Reproduce the data exactly and drop any pictures it holds.

____ Data shown

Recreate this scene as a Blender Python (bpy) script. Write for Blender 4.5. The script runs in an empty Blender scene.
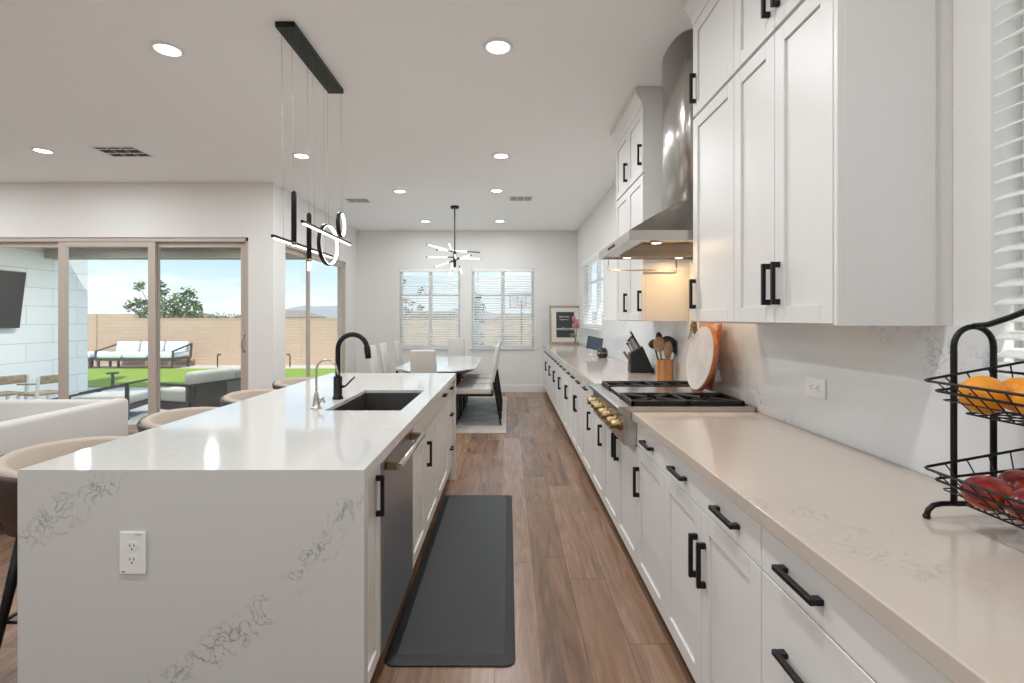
import bpy, bmesh, math, random
from mathutils import Vector, Matrix
random.seed(7)
PI = math.pi
S = bpy.context.scene
COL = S.collection

# ------------------------------------------------------------------ camera
H = 1.393
cam = bpy.data.cameras.new('camera'); camo = bpy.data.objects.new('camera', cam); COL.objects.link(camo)
camo.location = (0, 0, H); camo.rotation_euler = (PI/2, 0, 0)
cam.sensor_width = 36; cam.lens = 36*490/1024
cam.shift_x = 3.5/1024; cam.shift_y = -23.5/1024
cam.clip_start = 0.02; cam.clip_end = 2000
S.camera = camo
# ------------------------------------------------------------------ exposure
S.view_settings.view_transform = 'Standard'; S.view_settings.look = 'None'
S.view_settings.exposure = 0.14; S.view_settings.gamma = 1.0
S.view_settings.use_curve_mapping = False
S.cycles.max_bounces = 10; S.cycles.diffuse_bounces = 5; S.cycles.transparent_max_bounces = 24
S.cycles.sample_clamp_indirect = 6
# ------------------------------------------------------------------ sky and sun
W = bpy.data.worlds.new('sky'); S.world = W; W.use_nodes = True
nt = W.node_tree; nt.nodes.clear()
def wn(t, **k):
    n = nt.nodes.new(t)
    for a, b in k.items(): setattr(n, a, b)
    return n
tc = wn('ShaderNodeTexCoord'); sep = wn('ShaderNodeSeparateXYZ'); nt.links.new(tc.outputs['Generated'], sep.inputs[0])
ramp = wn('ShaderNodeValToRGB'); nt.links.new(sep.outputs['Z'], ramp.inputs[0])
ramp.color_ramp.elements[0].position = 0.0; ramp.color_ramp.elements[0].color = (.88, .93, .96, 1)
ramp.color_ramp.elements[1].position = 0.42; ramp.color_ramp.elements[1].color = (.24, .45, .75, 1)
e = ramp.color_ramp.elements.new(.10); e.color = (.56, .74, .90, 1)
mp = wn('ShaderNodeMapping'); mp.inputs['Scale'].default_value = (2.2, 2.2, 11); nt.links.new(tc.outputs['Generated'], mp.inputs[0])
nz = wn('ShaderNodeTexNoise'); nz.inputs['Scale'].default_value = 1.6; nz.inputs['Detail'].default_value = 7; nz.inputs['Roughness'].default_value = .6
nt.links.new(mp.outputs[0], nz.inputs['Vector'])
cr = wn('ShaderNodeValToRGB'); cr.color_ramp.elements[0].position = .46; cr.color_ramp.elements[1].position = .66
cr.color_ramp.elements[0].color = (0, 0, 0, 1); nt.links.new(nz.outputs['Fac'], cr.inputs[0])
mx = wn('ShaderNodeMixRGB'); mx.inputs[2].default_value = (.93, .95, .97, 1)
nt.links.new(cr.outputs[0], mx.inputs[0]); nt.links.new(ramp.outputs[0], mx.inputs[1])
bg = wn('ShaderNodeBackground'); bg.inputs[1].default_value = 1.25; nt.links.new(mx.outputs[0], bg.inputs[0])
wo = wn('ShaderNodeOutputWorld'); nt.links.new(bg.outputs[0], wo.inputs[0])
sun = bpy.data.lights.new('sun', 'SUN'); sun.energy = 4.2; sun.angle = math.radians(.8); sun.color = (1, .96, .9)
suno = bpy.data.objects.new('sun', sun); COL.objects.link(suno)
suno.rotation_euler = Vector((.45, -1, 1.35)).to_track_quat('Z', 'Y').to_euler()
LAMP_W = 16.5      # power of one ceiling downlight
HOOD_W = 1.1

# ------------------------------------------------------------------ materials
def new_mat(name):
    m = bpy.data.materials.new(name); m.use_nodes = True
    return m, m.node_tree.nodes, m.node_tree.links, m.node_tree.nodes['Principled BSDF']
def M(name, col, rough=.5, metal=0, emit=None, es=0, coat=0, bump=0, bscale=80, var=0, vscale=8, spec=None):
    m, N, L, b = new_mat(name)
    c = (*col, 1)
    b.inputs['Base Color'].default_value = c; b.inputs['Roughness'].default_value = rough
    b.inputs['Metallic'].default_value = metal
    if spec is not None: b.inputs['Specular IOR Level'].default_value = spec
    if coat: b.inputs['Coat Weight'].default_value = coat; b.inputs['Coat Roughness'].default_value = .08
    if emit: b.inputs['Emission Color'].default_value = (*emit, 1); b.inputs['Emission Strength'].default_value = es
    t = N.new('ShaderNodeTexCoord')
    if var:
        n = N.new('ShaderNodeTexNoise'); n.inputs['Scale'].default_value = vscale; n.inputs['Detail'].default_value = 5
        L.new(t.outputs['Object'], n.inputs['Vector'])
        r = N.new('ShaderNodeMapRange'); r.inputs[1].default_value = .3; r.inputs[2].default_value = .7
        r.inputs[3].default_value = 1-var; r.inputs[4].default_value = 1+var
        L.new(n.outputs['Fac'], r.inputs[0])
        mm = N.new('ShaderNodeMixRGB'); mm.blend_type = 'MULTIPLY'; mm.inputs[0].default_value = 1; mm.inputs[1].default_value = c
        L.new(r.outputs[0], mm.inputs[2]); L.new(mm.outputs[0], b.inputs['Base Color'])
    if bump:
        n = N.new('ShaderNodeTexNoise'); n.inputs['Scale'].default_value = bscale; n.inputs['Detail'].default_value = 4
        L.new(t.outputs['Object'], n.inputs['Vector'])
        bp = N.new('ShaderNodeBump'); bp.inputs['Strength'].default_value = bump; bp.inputs['Distance'].default_value = .01
        L.new(n.outputs['Fac'], bp.inputs['Height']); L.new(bp.outputs[0], b.inputs['Normal'])
    return m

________

• **Answer**
Recreate this scene as a Blender Python (bpy) script. Write for Blender 4.5. The script runs in an empty Blender scene.
import bpy, bmesh, math, random
from mathutils import Vector, Matrix
random.seed(7)
PI = math.pi
S = bpy.context.scene
COL = S.collection

# ------------------------------------------------------------------ camera
H = 1.393
cam = bpy.data.cameras.new('camera'); camo = bpy.data.objects.new('camera', cam); COL.objects.link(camo)
camo.location = (0, 0, H); camo.rotation_euler = (PI/2, 0, 0)
cam.sensor_width = 36; cam.lens = 36*490/1024
cam.shift_x = 3.5/1024; cam.shift_y = -23.5/1024
cam.clip_start = 0.02; cam.clip_end = 2000
S.camera = camo
# ------------------------------------------------------------------ exposure
S.view_settings.view_transform = 'Standard'; S.view_settings.look = 'None'
S.view_settings.exposure = 0.14; S.view_settings.gamma = 1.0
S.view_settings.use_curve_mapping = False
S.cycles.max_bounces = 10; S.cycles.diffuse_bounces = 5; S.cycles.transparent_max_bounces = 24
S.cycles.sample_clamp_indirect = 6
# ------------------------------------------------------------------ sky and sun
W = bpy.data.worlds.new('sky'); S.world = W; W.use_nodes = True
nt = W.node_tree; nt.nodes.clear()
def wn(t, **k):
    n = nt.nodes.new(t)
    for a, b in k.items(): setattr(n, a, b)
    return n
tc = wn('ShaderNodeTexCoord'); sep = wn('ShaderNodeSeparateXYZ'); nt.links.new(tc.outputs['Generated'], sep.inputs[0])
ramp = wn('ShaderNodeValToRGB'); nt.links.new(sep.outputs['Z'], ramp.inputs[0])
ramp.color_ramp.elements[0].position = 0.0; ramp.color_ramp.elements[0].color = (.88, .93, .96, 1)
ramp.color_ramp.elements[1].position = 0.42; ramp.color_ramp.elements[1].color = (.24, .45, .75, 1)
e = ramp.color_ramp.elements.new(.10); e.color = (.56, .74, .90, 1)
mp = wn('ShaderNodeMapping'); mp.inputs['Scale'].default_value = (2.2, 2.2, 11); nt.links.new(tc.outputs['Generated'], mp.inputs[0])
nz = wn('ShaderNodeTexNoise'); nz.inputs['Scale'].default_value = 1.6; nz.inputs['Detail'].default_value = 7; nz.inputs['Roughness'].default_value = .6
nt.links.new(mp.outputs[0], nz.inputs['Vector'])
cr = wn('ShaderNodeValToRGB'); cr.color_ramp.elements[0].position = .46; cr.color_ramp.elements[1].position = .66
cr.color_ramp.elements[0].color = (0, 0, 0, 1); nt.links.new(nz.outputs['Fac'], cr.inputs[0])
mx = wn('ShaderNodeMixRGB'); mx.inputs[2].default_value = (.93, .95, .97, 1)
nt.links.new(cr.outputs[0], mx.inputs[0]); nt.links.new(ramp.outputs[0], mx.inputs[1])
bg = wn('ShaderNodeBackground'); bg.inputs[1].default_value = 1.25; nt.links.new(mx.outputs[0], bg.inputs[0])
wo = wn('ShaderNodeOutputWorld'); nt.links.new(bg.outputs[0], wo.inputs[0])
sun = bpy.data.lights.new('sun', 'SUN'); sun.energy = 4.2; sun.angle = math.radians(.8); sun.color = (1, .96, .9)
suno = bpy.data.objects.new('sun', sun); COL.objects.link(suno)
suno.rotation_euler = Vector((.45, -1, 1.35)).to_track_quat('Z', 'Y').to_euler()
LAMP_W = 16.5      # power of one ceiling downlight
HOOD_W = 1.1

# ------------------------------------------------------------------ materials
def new_mat(name):
    m = bpy.data.materials.new(name); m.use_nodes = True
    return m, m.node_tree.nodes, m.node_tree.links, m.node_tree.nodes['Principled BSDF']
def M(name, col, rough=.5, metal=0, emit=None, es=0, coat=0, bump=0, bscale=80, var=0, vscale=8, spec=None):
    m, N, L, b = new_mat(name)
    c = (*col, 1)
    b.inputs['Base Color'].default_value = c; b.inputs['Roughness'].default_value = rough
    b.inputs['Metallic'].default_value = metal
    if spec is not None: b.inputs['Specular IOR Level'].default_value = spec
    if coat: b.inputs['Coat Weight'].default_value = coat; b.inputs['Coat Roughness'].default_value = .08
    if emit: b.inputs['Emission Color'].default_value = (*emit, 1); b.inputs['Emission Strength'].default_value = es
    t = N.new('ShaderNodeTexCoord')
    if var:
        n = N.new('ShaderNodeTexNoise'); n.inputs['Scale'].default_value = vscale; n.inputs['Detail'].default_value = 5
        L.new(t.outputs['Object'], n.inputs['Vector'])
        r = N.new('ShaderNodeMapRange'); r.inputs[1].default_value = .3; r.inputs[2].default_value = .7
        r.inputs[3].default_value = 1-var; r.inputs[4].default_value = 1+var
        L.new(n.outputs['Fac'], r.inputs[0])
        mm = N.new('ShaderNodeMixRGB'); mm.blend_type = 'MULTIPLY'; mm.inputs[0].default_value = 1; mm.inputs[1].default_value = c
        L.new(r.outputs[0], mm.inputs[2]); L.new(mm.outputs[0], b.inputs['Base Color'])
    if bump:
        n = N.new('ShaderNodeTexNoise'); n.inputs['Scale'].default_value = bscale; n.inputs['Detail'].default_value = 4
        L.new(t.outputs['Object'], n.inputs['Vector'])
        bp = N.new('ShaderNodeBump'); bp.inputs['Strength'].default_value = bump; bp.inputs['Distance'].default_value = .01
        L.new(n.outputs['Fac'], bp.inputs['Height']); L.new(bp.outputs[0], b.inputs['Normal'])
    return m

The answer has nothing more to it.